A Tallahassee federal judge granted a preliminary injunction blocking the law's employment provisions in August 2022 in a decision skewering the statute as unconstitutional and the reasoning behind it as reminiscent of a parallel dimension in the TV series Stranger Things.

"Normally, the First Amendment bars the state from burdening speech, while private actors may burden speech freely. But in Florida, the First Amendment apparently bars private actors from burdening speech, while the state may burden speech freely," Chief U.S. District Judge Mark Walker wrote in 2022.

The 11th Circuit's Monday decision kept Walker's injunction firmly in place, marking what could be a final dagger to the law's restrictions on diversity training.

Grant rejected the State of Florida's attorneys' attempt to equate the law with Title VII, a federal regulation that prohibits employment discrimination based on race, religion, sex, and national origin. She noted that Title VII "never mentions speech or content to define discrimination."

"While that law may have an incidental effect on speech, it is not directed at it," the judge noted.

A challenge to the Stop WOKE Act section that looked to ban teaching about systemic racism in public schools is on appeal in a separate case, Pernell v. Lamb. The section is currently blocked in Florida higher education by a preliminary injunction issued in November 2022 by Walker, the same federal judge who blocked the employment provisions.
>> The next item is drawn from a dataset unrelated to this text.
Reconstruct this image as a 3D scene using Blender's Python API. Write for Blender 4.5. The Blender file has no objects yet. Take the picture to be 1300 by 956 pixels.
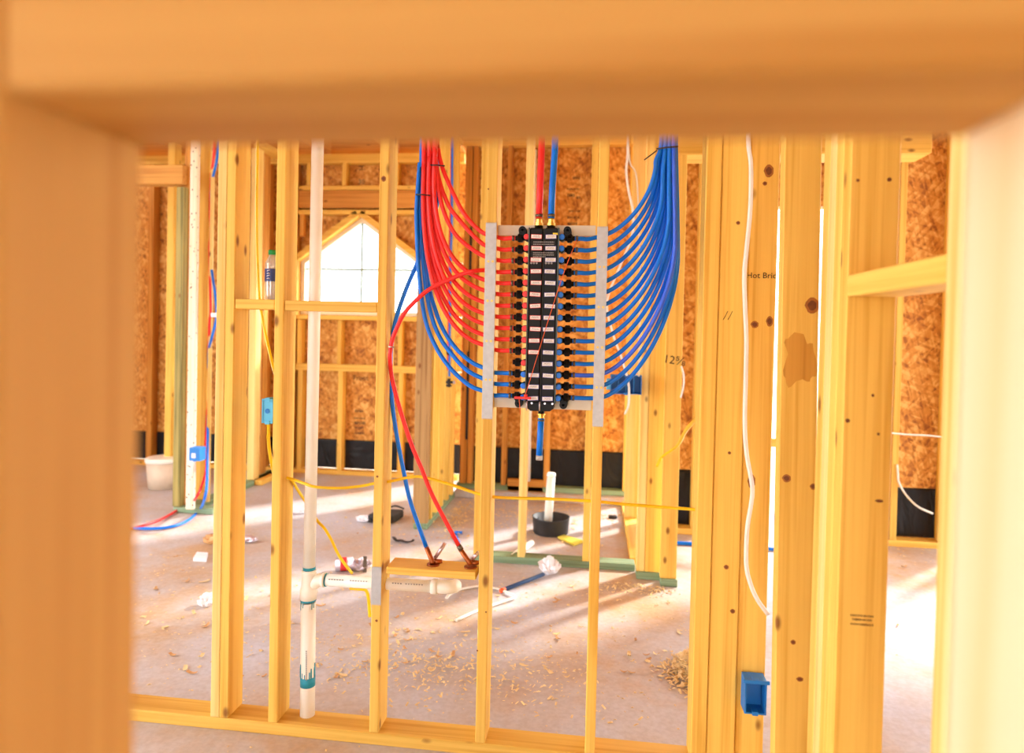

As with the workplace provisions, the Stop WOKE Act's education provisions contain a disclaimer of sorts, noting that classroom dialogue about systemic racism is permissible so long as the teacher does not endorse the theories restricted by the law.

The constitutional challenge to the education side of the law might have a thornier legal pathway, as classroom lessons and discussions may be viewed as government speech. The state's lawyers have argued that public school teachers do not have First Amendment rights when they're on the clock and in the classroom because they are acting as mouthpieces of the state.

Walker has stated that Florida's power to control what teachers say on the job has its limits. In the November 2022 ruling, he said the state's lawyers were asking the court "to conflate the state's right to make content-based choices in setting the public school curriculum with unfettered discretion in limiting a professor's ability to express certain viewpoints."

Pernell v. Lamb is scheduled for oral arguments in June in the 11th Circuit.